Em 2004 é lançado Autumn Aurora, que utiliza a mesma receita de seu antecessor, com muito mais maturidade, contudo, e até, radicalização nas emoções e melodias. Considerada, desde então, como constituída de duas obras-primas, a discografia do Drudkh, contudo, decepcionou muita gente com The Swan Road (2005), caindo um pouco na qualidade mas, ao mesmo tempo, prefigurando as mudanças encontradas em Blood In Our Wells (2006), último álbum até aqui da formação, que foi lançado depois do final oficial das atividades do Hate Forest. Com uma pegada ainda mais melódica, evoluções mais diversificadas, sem perder contudo a coesão, este disco ratifica o status da formação ucraniana nos meandros do black metal underground.

The Swan Road deixou o Drudkh enfraquecido, certamente em sua pior forma desde o início. Típico álbum de transição, o disco nos deixou um pouco perdidos, ainda mais depois do anúncio do fim do Hate Forest, que fez com que parecesse que Saenko estava, quem sabe, em seu declínio artístico. Mas não. O orgulho nacionalista tem, ao que parece, uma tenacidade sem limites, mas o que faz a qualidade deste novo esforço do projeto ucraniano vem bem mais certamente da fibra artística de seu genitor, que nos faz esquecer totalmente suas ideias duvidosas.

Desde os primeiros acordes de Nav’ encontramos esta atmosfera pagão, feita de cantos tradicionais e de instrumentos de folclore ucraniano. Drudkh abre as portas de seu mundo, um mundo triste e belo, onde a esperança só existe na comunhão de todo um povo com suas origens. Furrows of God nos coloca totalmente neste universo e descobrimos com prazer esta guitarra com doce saturação que transmite uma energia dissimulada através de lamentos imponentes e incrivelmente sombrios. Desde esta faixa, e em todo Blood In Our Wells, encontramos um Drudkh com melodias ainda mais refinadas que antes, mais atordoantes, mais bem colocadas, e que certamente pegam pelas vísceras como nunca Saenko tinha feito antes neste projeto. Está bem aí a enorme força de caráter deste disco do ucraniano que dá uma nova dimensão melódica à sua música, utilizando um bom número de técnicas possíveis na guitarra: arpejos, acordes, harmônicas, incorporadas às faixas por graciosas progressões passando por solos mais pesados e elaborados que nunca, e seus eternos interlúdios folk acústicos, ou ambientes (feitos de camadas de guitarras superpostas). Blood In Our Wells lança um véu único, ligeiro e frio aos confins da longínqua e selvagem Ucrânia, frequentemente mid-tempo e doce, mas às vezes cheios de mudanças de ritmos e normalmente bem pensados. Nas passagens mais virulentas, Saenko endurece seu canto gutural, o carrega com más emoções e a bateria, normalmente leve, se faz mais presente e volumosa, levando a uma pulsação até um charleston dos mais pesados. Com evoluções de relevos tão inesperados quanto desorientadores, as faixas de Blood In Our Wells imergem totalmente neste oceano de amargura melódica, de solidão eterna, revelando uma faceta única do black metal, embora com uma pegada típica dos grupos da Europa do Leste.

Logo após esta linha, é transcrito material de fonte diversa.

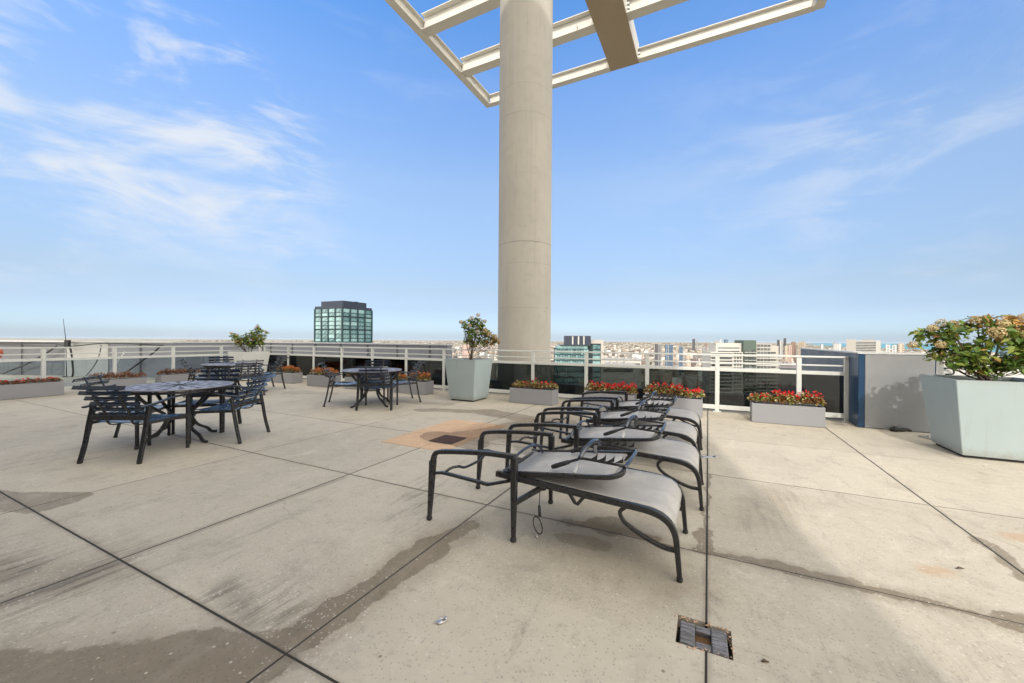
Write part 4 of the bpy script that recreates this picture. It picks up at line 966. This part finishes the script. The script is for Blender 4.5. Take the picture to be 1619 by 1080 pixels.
# ---------------------------------------------------------------- flower boxes
def flower_box(u0, u1, v0, dv, label, blabel, leafm, flm, nleaf, nfl, hgt=.17, side='u', seed=0, white=False):
    cu, cv = (u0+u1)/2, v0+dv/2; L = u1-u0
    if side == 'v': root = empty('flower_box', W(v0+dv/2,(u0+u1)/2), -TH+R(90), label=label, cat='flower box', group='long grey flower boxes'); bp = W(v0+dv/2,(u0+u1)/2)
    else: root = empty('flower_box', W(cu,cv), -TH, label=label, cat='flower box', group='long grey flower boxes'); bp = W(cu,cv)
    mb = MB(); w = dv/2; l = L/2; h = .305; t = .02
    mb.box((-l,-w,.004),(l,-w+t,h),.004); mb.box((-l,w-t,.004),(l,w,h),.004); mb.box((-l,-w+t+.001,.004),(-l+t,w-t-.001,h-.001),.003); mb.box((l-t,-w+t+.001,.004),(l,w-t-.001,h-.001),.003)
    mb.build('trough', M['boxgrey'], root)
    mb = MB(); mb.box((-l+t+.002,-w+t+.002,.01),(l-t-.002,w-t-.002,h-.05)); mb.build('soil', M['soil'], root)
    b = empty('bedding_flowers', (bp.x,bp.y,h-.05), root.rotation_euler.z, label=blabel, cat='flowers', group='bedding flowers in the boxes')
    rs = np.random.default_rng(seed+11)
    # plant mounds
    npl = max(4,int(L/.13)); mounds = [(-l+.08+(2*l-.16)*i/(npl-1)+rs.uniform(-.02,.02), rs.uniform(-w*.4,w*.4), hgt*rs.uniform(.7,1.1)) for i in range(npl)]
    C=[]
    for i in range(nleaf):
        m = mounds[rs.integers(npl)]; a = rs.uniform(0,6.283); r = .12*math.sqrt(rs.random()); z = m[2]*(1-(r/.15)**2)*rs.uniform(.35,1.05)
        C.append((m[0]+r*math.cos(a), m[1]*.6+r*math.sin(a)*1.05, z+.05))
    C = np.array(C); N = rs.normal(size=C.shape)*.6+np.array([0,-.3,.8])
    V, F = quads(C, N, .036*rs.uniform(.6,1.3,size=len(C)), 1.2, .35); np_mesh('foliage', V, F, leafm, None, b)
    if nfl:
        C=[]
        for i in range(nfl):
            m = mounds[min(npl-1,int(npl*(rs.random()**.7)))]; a = rs.uniform(0,6.283); r = .1*math.sqrt(rs.random()); z = m[2]*(1-(r/.17)**2)*rs.uniform(.95,1.2)+.055
            c = np.array((m[0]+r*math.cos(a), m[1]*.6+r*math.sin(a), z))
            for q in range(5): C.append(c+rs.normal(size=3)*.011)
        C = np.array(C); N = rs.normal(size=C.shape)+np.array([0,-.4,.5])
        V, F = quads(C, N, .031*rs.uniform(.7,1.3,size=len(C)), 1.0, .3); np_mesh('blossoms', V, F, flm, None, b)
    if white:
        C = np.array([(l*.32+rs.normal()*.015,-.05+rs.normal()*.015,hgt*.85+.05+rs.normal()*.02) for _ in range(26)]); V, F = quads(C, rs.normal(size=C.shape), np.full(26,.03), 1, .3)
        np_mesh('white_blossoms', V, F, M['petal_pale'], None, b)
B, RF, RU_, BR = M['bronze'], M['redfl'], M['rustfl'], M['brownleaf']
flower_box(.64,1.59,7.42,.34,'grey flower box rightmost along the railing, beside the end post','bronze begonias with a white bloom in the rightmost box',B,RF,1500,55,.19,seed=1,white=True)
flower_box(-1.05,-.08,7.42,.34,'grey flower box second from the right, at the feet of the last lounger','bronze and red begonias in the box second from the right',B,RF,1400,60,.19,seed=2)
flower_box(-2.13,-1.2,7.35,.34,'grey flower box behind the armrests of the farthest lounger','bright red begonias behind the farthest lounger armrest',B,RF,1300,80,.19,seed=3)
flower_box(-3.69,-2.74,7.30,.34,'grey flower box in front of the column, right of the tapered planter','bronze begonias with few blooms in the box before the column',B,RF,1300,14,.17,seed=4)
flower_box(-6.85,-5.89,7.28,.34,'grey flower box behind the right chair of the middle table','orange bedding plants behind the right chair of the middle table',B,RU_,900,140,.17,seed=5)
flower_box(-8.5,-7.6,7.25,.34,'grey flower box directly behind the middle table','yellow and orange bedding plants behind the middle table',B,RU_,900,120,.17,seed=6)
flower_box(-9.89,-8.95,7.18,.34,'grey flower box behind the left chair of the middle table','rust orange bedding plants behind the left chair of the middle table',B,RU_,900,170,.17,seed=7)
flower_box(-11.6,-10.65,7.26,.34,'grey flower box right of the far blue slatted chair','rust orange bedding plants beside the far blue slatted chair',B,RU_,900,170,.17,seed=8)
flower_box(2.1,3.42,-13.25,.32,'longest grey flower box at the left edge in front of the side railing','low dark red and green plants in the box at the left edge',BR,RF,1100,30,.10,side='v',seed=9)
flower_box(3.75,4.72,-12.85,.32,'grey flower box behind the blue chair of the near table','brown withered plants in the box behind the near table blue chair',BR,BR,900,0,.17,side='v',seed=10)
flower_box(5.15,6.1,-13.2,.32,'grey flower box along the side railing behind the near table','brown withered plants in the farther box along the side railing',BR,BR,900,0,.17,side='v',seed=12)

# ---------------------------------------------------------------- patio chair
def make_chair():
    root = empty('patio_chair', (0,0,0)); mt = M['metal']
    for sx in (-1,1):
        x = sx*.30
        mb = MB(); mb.sweep(spline([(x*.985,.06,.565),(x,.03,.4),(x*1.0,-.005,.2),(x*1.02,-.05,.012)],5),[.026]*16,[.044]*16,rect=True,up=(1,0,0)); lg = mb.build('leg', mt, root)
        mb = MB(); mb.lathe([(.012,0),(.022,.004),(.022,.018),(.014,.024)],10,(x*1.02,-.05,0)); mb.build('glide', M['rubber'], lg)
        mb = MB(); mb.sweep([(x,.56,.62),(x,.56,.3),(x,.56,.012)],[.034,.032,.028],[.034,.032,.028],rect=True,up=(1,0,0)); lg = mb.build('leg', mt, root)
        mb = MB(); mb.lathe([(.012,0),(.02,.004),(.02,.018),(.014,.024)],10,(x,.56,0)); mb.build('glide', M['rubber'], lg)
        P = spline([(x*.97,-.03,.575),(x*1.0,.12,.59),(x*1.02,.35,.63),(x*1.0,.575,.635)],5); mb = MB(); mb.sweep(P,[.045]*len(P),[.018]*len(P),rect=True); mb.build('armrest', mt, root)
        mb = MB(); mb.bar((x,.03,.40),(x,.555,.385),.02,.03); mb.build('side_rail', mt, root)
    mb = MB(); mb.bar((-.285,.035,.455),(.285,.035,.455),.018,.05,bevel=.003); mb.build('back_rail', mt, root)
    mb = MB(); mb.bar((-.285,.5,.375),(.285,.5,.375),.02,.03,bevel=.003); mb.build('front_rail', mt, root)
    for i in range(6):
        z = .485+i*.062; y = .075-.038*i-.004*i*i*.6
        P = [(xx, y-.03*(1-(xx/.27)**2)+.015, z) for xx in (-.262,-.18,-.09,0,.09,.18,.262)]
        mb = MB(); mb.sweep(P,[.009]*7,[.041]*7,rect=True,up=(0,.45,1)); mb.build('back_slat', M['bluemetal'], root)
    for i in range(7):
        y = .11+i*.066; z = .405+.012*(i/6)-.02*math.sin(math.pi*(i/6))
        if i == 6: z -= .008
        P = [(xx, y, z-.012*(1-(xx/.27)**2)) for xx in (-.262,-.18,-.09,0,.09,.18,.262)]
        mb = MB(); mb.sweep(P,[.052]*7,[.009]*7,rect=True); mb.build('seat_slat', M['seatslat'], root)
    for sx in (-1,1):
        x = sx*.13; P = spline([(x,-.135,.825),(x,-.06,.65),(x,.03,.5),(x,.06,.40),(x,.13,.365),(x,.3,.37),(x,.51,.393)],4)
        mb = MB(); mb.sweep(P,.022,.012,rect=True); mb.build('support_strap', mt, root)
    return root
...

De várias faces, a irmãzinha de Hate Forest toma a dianteira de uma obra lançada por um personagem decididamente muito esperto, e este novo álbum mostra sua ambição. Digamos, para terminar, que Drudkh, a entidade mais melancólica da cena black metal, amplificou seu sofrimento com a morte de sua metade e que isto não foi ruim para Blood In Our Wells, que se tornou uma pérola rara, oferecendo uma enorme evolução em relação às primeiras obras-primas do grupo, lhe dando um sabor mais suculento ainda, sempre conservando sua identidade já indivisível. Blood In Our Wells é um destes discos de black de rara magia, e seria lamentável você privar-se dele, caso seja um melômano prevenido.